Redacted findings from completed forensic engagements. Party names, case references, and identifying details have been removed. The methodology and the numbers remain.
Binary Findings — No Alternative Explanation Available
| Classification | Count | Evidential Threshold |
|---|---|---|
| Binary | 3 | Arithmetically or logically irreconcilable with the documentary record |
| Material (High) | 8 | Downgraded from Binary after adversarial stress-testing |
| Material | 114 | Significant evidential weight |
| Strong | 208 | Notable evidential support |
| Supporting | 314 | Corroborative value |
Findings initially classified as Binary were subjected to adversarial challenge. Where any theoretical alternative explanation existed — however improbable — the finding was downgraded to Material (High). This produced 8 downgrades. The 3 remaining Binary findings survived because no alternative explanation could be constructed.
A disputed email sat at the centre of the case. Standard analysis would examine the email in isolation. Our investigation began with the sender.
Open-source intelligence research identified the sender's professional history: 8+ years at companies whose core products included email authentication protocols, encryption gateway technology, and digital security infrastructure.
The professional background was cross-referenced against the technical requirements of the disputed communication.

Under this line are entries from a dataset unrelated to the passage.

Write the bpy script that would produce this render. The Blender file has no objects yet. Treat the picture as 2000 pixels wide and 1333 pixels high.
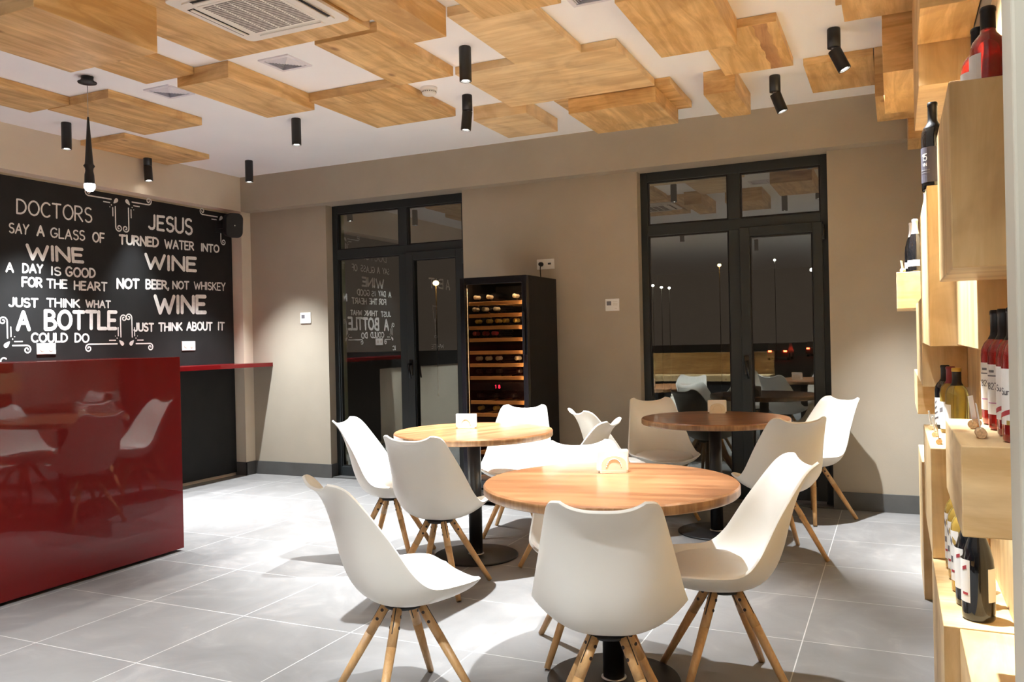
import bpy, bmesh, math, random
from mathutils import Vector, Matrix

S = bpy.context.scene
COL = S.collection
R = math.radians

# ------------------------------------------------------------------ camera
cam_d = bpy.data.cameras.new('camera')
cam_d.sensor_width = 36.0
cam_d.lens = 1618.8 / 2000 * 36.0
cam_d.clip_start = 0.05
cam_d.clip_end = 200
cam = bpy.data.objects.new('camera', cam_d)
COL.objects.link(cam)
yaw, pitch, roll = R(24.867), R(-0.1193), R(-1.2619)
fwd = Vector((-math.sin(yaw) * math.cos(pitch), math.cos(yaw) * math.cos(pitch), math.sin(pitch)))
rgt = Vector((math.cos(yaw), math.sin(yaw), 0))
upv = rgt.cross(fwd)
r2 = math.cos(roll) * rgt + math.sin(roll) * upv
u2 = -math.sin(roll) * rgt + math.cos(roll) * upv
cam.matrix_world = Matrix(((r2.x, u2.x, -fwd.x, 0), (r2.y, u2.y, -fwd.y, 0), (r2.z, u2.z, -fwd.z, 1.29), (0, 0, 0, 1)))
S.camera = cam

# ------------------------------------------------------------------ world: night sky over a town
W = bpy.data.worlds.new('night'); S.world = W
W.use_nodes = True
W.node_tree.nodes['Background'].inputs[0].default_value = (0.036, 0.024, 0.020, 1)
W.node_tree.nodes['Background'].inputs[1].default_value = 0.72

S.view_settings.view_transform = 'Standard'
S.view_settings.look = 'None'
S.view_settings.gamma = 1.0
S.view_settings.use_curve_mapping = False
S.view_settings.exposure = 1.04
S.cycles.max_bounces = 10
S.cycles.diffuse_bounces = 6
S.cycles.glossy_bounces = 4
S.cycles.transparent_max_bounces = 16
S.cycles.sample_clamp_indirect = 8.0
S.cycles.use_denoising = True
S.cycles.caustics_reflective = False
S.cycles.caustics_refractive = False

LAMP_W = 540.0                       # watts of one ceiling spotlight
LAMP_COL = (0.915, 0.968, 1.0)

# ------------------------------------------------------------------ materials
def nt(name):
    m = bpy.data.materials.new(name); m.use_nodes = True
    t = m.node_tree; b = t.nodes['Principled BSDF']
    return m, t, b
def N(t, typ, **kw):
    n = t.nodes.new(typ)
    for k, v in kw.items():
        if hasattr(n, k): setattr(n, k, v)
        else: n.inputs[k].default_value = v
    return n
def ramp(t, stops):
    n = t.nodes.new('ShaderNodeValToRGB'); e = n.color_ramp.elements
    while len(e) > 1: e.remove(e[-1])
    e[0].position, e[0].color = stops[0][0], (*stops[0][1], 1)
    for p, c in stops[1:]:
        x = e.new(p); x.color = (*c, 1)
    return n
def plain(name, col, rough=0.5, metal=0.0, emit=None, es=0.0, coat=0.0, noise=0.0, nscale=8.0, bump=0.0, bscale=60.0, trans=0.0, ior=1.45):
    m, t, b = nt(name)
    b.inputs['Base Color'].default_value = (*col, 1)
    b.inputs['Roughness'].default_value = rough
    b.inputs['Metallic'].default_value = metal
    b.inputs['Coat Weight'].default_value = coat
    b.inputs['Coat Roughness'].default_value = 0.03
    b.inputs['Transmission Weight'].default_value = trans
    b.inputs['IOR'].default_value = ior
    if emit:
        b.inputs['Emission Color'].default_value = (*emit, 1); b.inputs['Emission Strength'].default_value = es
    tc = N(t, 'ShaderNodeTexCoord')
    if noise:
        nz = N(t, 'ShaderNodeTexNoise', Scale=nscale, Detail=5.0)
        t.links.new(tc.outputs['Object'], nz.inputs['Vector'])
        r = ramp(t, [(0.3, tuple(c * (1 - noise) for c in col)), (0.7, tuple(min(1, c * (1 + noise)) for c in col))])
        t.links.new(nz.outputs['Fac'], r.inputs['Fac']); t.links.new(r.outputs['Color'], b.inputs['Base Color'])
    if bump:
        nb = N(t, 'ShaderNodeTexNoise', Scale=bscale, Detail=3.0)
        t.links.new(tc.outputs['Object'], nb.inputs['Vector'])
        bp = N(t, 'ShaderNodeBump', Strength=bump, Distance=0.002)
        t.links.new(nb.outputs['Fac'], bp.inputs['Height']); t.links.new(bp.outputs['Normal'], b.inputs['Normal'])
    return m
def wood(name, light, dark, axis=0, rough=0.45, grain=14.0, knots=True, coat=0.0, ring=False):
    """plywood / beech: streaks along one object axis, slow blotches, small dark knots; varies from object to object"""
    m, t, b = nt(name)
    tc = N(t, 'ShaderNodeTexCoord'); oi = N(t, 'ShaderNodeObjectInfo')
    add = N(t, 'ShaderNodeVectorMath', operation='ADD')
    mul = N(t, 'ShaderNodeVectorMath', operation='SCALE'); mul.inputs['Scale'].default_value = 37.0
    cmb = N(t, 'ShaderNodeCombineXYZ')
    for k in 'XYZ': t.links.new(oi.outputs['Random'], cmb.inputs[k])
    t.links.new(cmb.outputs[0], mul.inputs[0])
    t.links.new(tc.outputs['Object'], add.inputs[0]); t.links.new(mul.outputs[0], add.inputs[1])
    sc = [grain, grain, grain]; sc[axis] = grain * 0.11
    # the panel that closes a box end has its grain turned along the end
    alt = [grain, grain, grain]; alt[0 if axis != 0 else 1] = grain * 0.14
    sx = N(t, 'ShaderNodeSeparateXYZ'); t.links.new(tc.outputs['Normal'], sx.inputs[0])
    ab = N(t, 'ShaderNodeMath', operation='ABSOLUTE'); t.links.new(sx.outputs[axis], ab.inputs[0])
    gt = N(t, 'ShaderNodeMath', operation='GREATER_THAN'); gt.inputs[1].default_value = 0.7; t.links.new(ab.outputs[0], gt.inputs[0])
    mv = N(t, 'ShaderNodeMix', data_type='VECTOR'); t.links.new(gt.outputs[0], mv.inputs['Factor'])
    vi = [i for i in mv.inputs if i.type == 'VECTOR']; vi[-2].default_value = sc; vi[-1].default_value = alt
    mp = N(t, 'ShaderNodeVectorMath', operation='MULTIPLY')
    t.links.new(add.outputs[0], mp.inputs[0]); t.links.new([o for o in mv.outputs if o.type == 'VECTOR'][-1], mp.inputs[1])
    n1 = N(t, 'ShaderNodeTexNoise', Scale=1.0, Detail=6.0, Roughness=0.62, Distortion=0.9)
    t.links.new(mp.outputs[0], n1.inputs['Vector'])
    r1 = ramp(t, [(0.26, tuple(c * .88 for c in dark)), (0.42, dark), (0.54, tuple((a + c) / 2 for a, c in zip(light, dark))), (0.68, light)])
    t.links.new(n1.outputs['Fac'], r1.inputs['Fac'])
    n2 = N(t, 'ShaderNodeTexNoise', Scale=2.6, Detail=4.0, Distortion=1.6)
    t.links.new(add.outputs[0], n2.inputs['Vector'])
    r2_ = ramp(t, [(0.34, (0.76, 0.70, 0.65)), (0.5, (0.98, 0.97, 0.96)), (0.66, (1.10, 1.08, 1.05))])
    t.links.new(n2.outputs['Fac'], r2_.inputs['Fac'])
    mx = N(t, 'ShaderNodeMix', data_type='RGBA', blend_type='MULTIPLY'); mx.inputs['Factor'].default_value = 0.8
    t.links.new(r1.outputs['Color'], mx.inputs['A']); t.links.new(r2_.outputs['Color'], mx.inputs['B'])
    out = mx.outputs['Result']
    if knots:
        ks = [3.2, 3.2, 3.2]; ks[axis] = 1.6
        mk = N(t, 'ShaderNodeMapping'); mk.inputs['Scale'].default_value = ks
        t.links.new(add.outputs[0], mk.inputs['Vector'])
        vo = N(t, 'ShaderNodeTexVoronoi', Scale=1.5); vo.inputs['Randomness'].default_value = 1.0
        t.links.new(mk.outputs[0], vo.inputs['Vector'])
        rk = ramp(t, [(0.0, (0.35, 0.26, 0.2)), (0.055, (0.58, 0.47, 0.40)), (0.11, (1, 1, 1))])
        t.links.new(vo.outputs['Distance'], rk.inputs['Fac'])
        m2 = N(t, 'ShaderNodeMix', data_type='RGBA', blend_type='MULTIPLY'); m2.inputs['Factor'].default_value = 1.0
        t.links.new(out, m2.inputs['A']); t.links.new(rk.outputs['Color'], m2.inputs['B']); out = m2.outputs['Result']
    t.links.new(out, b.inputs['Base Color'])
    b.inputs['Roughness'].default_value = rough
    b.inputs['Coat Weight'].default_value = coat; b.inputs['Coat Roughness'].default_value = 0.12
    bp = N(t, 'ShaderNodeBump', Strength=0.12, Distance=0.002)
    t.links.new(n1.outputs['Fac'], bp.inputs['Height']); t.links.new(bp.outputs['Normal'], b.inputs['Normal'])
    return m

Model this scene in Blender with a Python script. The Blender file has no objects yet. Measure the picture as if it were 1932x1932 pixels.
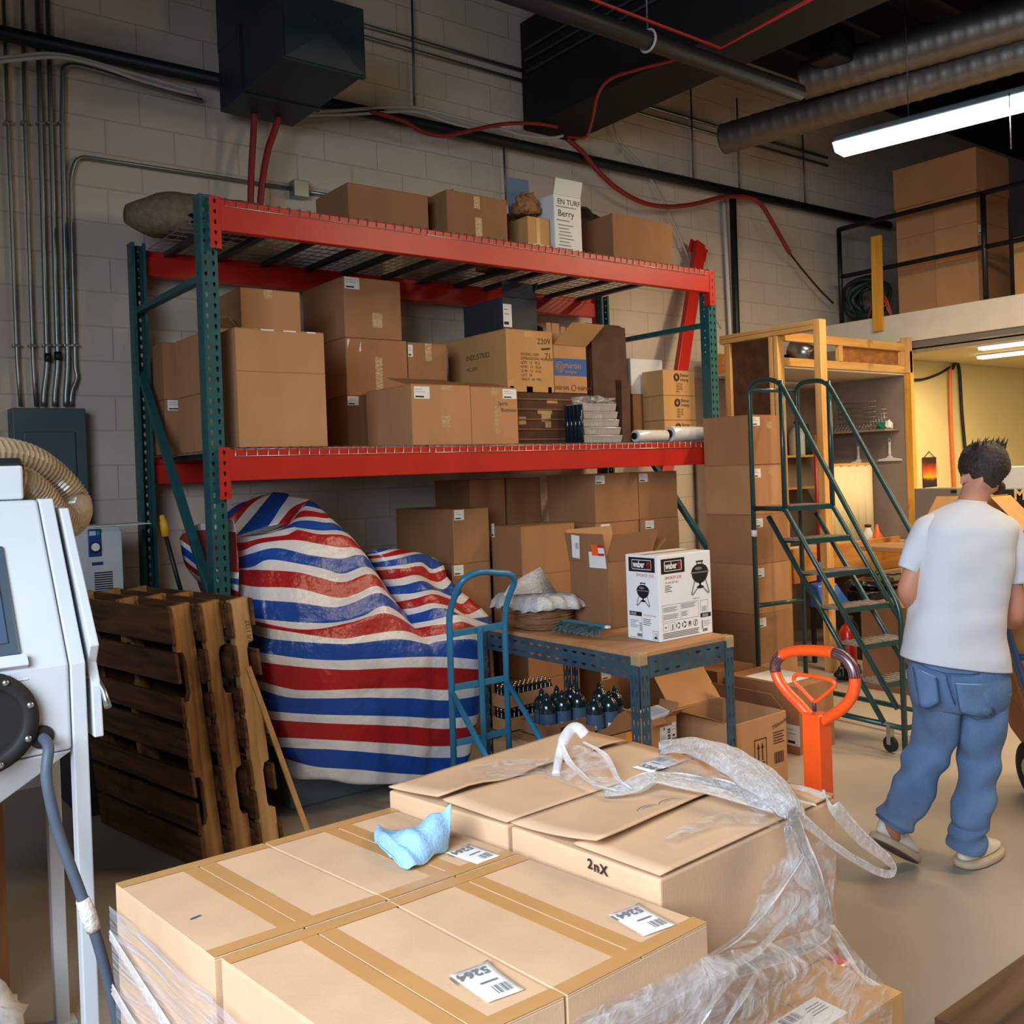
import bpy, bmesh, math, random
from math import sin, cos, pi, sqrt, radians
from mathutils import Vector as V, Matrix, noise
RN = random.Random(11)
SC = bpy.context.scene
COL = SC.collection
# ---- camera model: pixel (1932 frame) + a known plane -> world point on that plane ----
F_, AZ, PIT, ROL, CY, EYE = 1820., .916, .00765, .0364, 906., 1.68
def ray(px, py):
    a = (px-966)/F_; b = (CY-py)/F_
    x = cos(ROL)*a+sin(ROL)*b; y = -sin(ROL)*a+cos(ROL)*b
    fw = cos(PIT)+y*sin(PIT); up = -sin(PIT)+y*cos(PIT)
    return V((cos(AZ)*fw+sin(AZ)*x, sin(AZ)*fw-cos(AZ)*x, up))
def at(px, py, ax, v):
    d = ray(px, py); i = 'xyz'.index(ax)
    o = V((0, 0, EYE)); return o+d*((v-o[i])/d[i])
def dep(px, py, d):
    return V((0, 0, EYE))+ray(px, py)*d
def X_(px, py, Y): return at(px, py, 'y', Y).x
def Z_(px, py, Y): return at(px, py, 'y', Y).z
FW = V((cos(AZ), sin(AZ), 0)); RT = V((sin(AZ), -cos(AZ), 0)); UP = V((0, 0, 1))

# ---- materials ----
MATS = {}
def lin(c):
    return tuple(((x/255)/12.92 if x/255 <= .04045 else ((x/255+.055)/1.055)**2.4) for x in c)+(1,)
def mat(name, rgb, rough=.6, metal=0, var=.0, vscale=8, bump=0, bscale=60, spec=.5, aniso=None, dark=None, coat=0, emit=0, alpha=1, trans=0, stretch=None, sheen=0):
    """principled surface; var = brightness variation by noise, dark = colour of scattered wear marks"""
    m = bpy.data.materials.new(name); m.use_nodes = True; MATS[name] = m
    nt = m.node_tree; N = nt.nodes; L = nt.links
    p = N['Principled BSDF']
    col = lin(rgb)
    p.inputs['Base Color'].default_value = col
    p.inputs['Roughness'].default_value = rough; p.inputs['Metallic'].default_value = metal
    p.inputs['Specular IOR Level'].default_value = spec
    p.inputs['Coat Weight'].default_value = coat
    p.inputs['Alpha'].default_value = alpha
    p.inputs['Transmission Weight'].default_value = trans
    if emit:
        p.inputs['Emission Color'].default_value = col; p.inputs['Emission Strength'].default_value = emit
    tc = N.new('ShaderNodeTexCoord'); mp = N.new('ShaderNodeMapping'); L.new(tc.outputs['Object'], mp.inputs[0])
    if stretch: mp.inputs['Scale'].default_value = stretch
    m['mp'] = 1
    if var or dark:
        n = N.new('ShaderNodeTexNoise'); n.inputs['Scale'].default_value = vscale; n.inputs['Detail'].default_value = 6
        L.new(mp.outputs[0], n.inputs['Vector'])
        r = N.new('ShaderNodeValToRGB'); L.new(n.outputs['Fac'], r.inputs[0])
        r.color_ramp.elements[0].position = .3; r.color_ramp.elements[1].position = .7
        r.color_ramp.elements[0].color = tuple(max(0, c*(1-var)) for c in col[:3])+(1,)
        r.color_ramp.elements[1].color = tuple(min(1, c*(1+var)) for c in col[:3])+(1,)
        out = r.outputs[0]
        if dark:
            n2 = N.new('ShaderNodeTexNoise'); n2.inputs['Scale'].default_value = vscale*1.7; n2.inputs['Detail'].default_value = 8; n2.inputs['Roughness'].default_value = .7
            L.new(tc.outputs['Object'], n2.inputs['Vector'])
            r2 = N.new('ShaderNodeValToRGB'); r2.color_ramp.elements[0].position = dark[1]; r2.color_ramp.elements[1].position = dark[1]+dark[2]
            L.new(n2.outputs['Fac'], r2.inputs[0])
            mx = N.new('ShaderNodeMix'); mx.data_type = 'RGBA'; L.new(r2.outputs[0], mx.inputs[0]); L.new(out, mx.inputs[6]); mx.inputs[7].default_value = lin(dark[0])
            out = mx.outputs[2]
        L.new(out, p.inputs['Base Color'])
    if bump:
        n = N.new('ShaderNodeTexNoise'); n.inputs['Scale'].default_value = bscale; n.inputs['Detail'].default_value = 5
        L.new(mp.outputs[0], n.inputs['Vector'])
        b = N.new('ShaderNodeBump'); b.inputs['Strength'].default_value = bump; b.inputs['Distance'].default_value = .02
        L.new(n.outputs['Fac'], b.inputs['Height']); L.new(b.outputs[0], p.inputs['Normal'])
    return m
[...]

The knowledge required to authenticate an email and the knowledge required to construct one that resists authentication are two aspects of the same expertise.
The documentary record placed this individual as the sender of the disputed email. The alleged creditor was merely CC'd on their own purported debt communication.
The OSINT findings converted a general authentication question into a specific, actionable forensic pathway. The analysis identified the precise digital traces that would exist — email headers, server logs, authentication records — and what a disclosure application would unlock.
Background information became litigation evidence when it intersected with the documentary record.
Six independent analytical methods were applied to the documentary record. Each operated on different evidential material using different analytical frameworks. The findings of all six converged on a consistent evidential position.
The analysis applied the Wisniewski adverse inference framework to identify categories where documentation would reasonably be expected to exist. 16 months of alleged work valued at £168,000 produced no invoices, no timesheets, and no contemporaneous records. A camera system was installed at the property. 669 claimed visits produced no footage and no visitor logs.
The significance of these absences is a matter for the tribunal.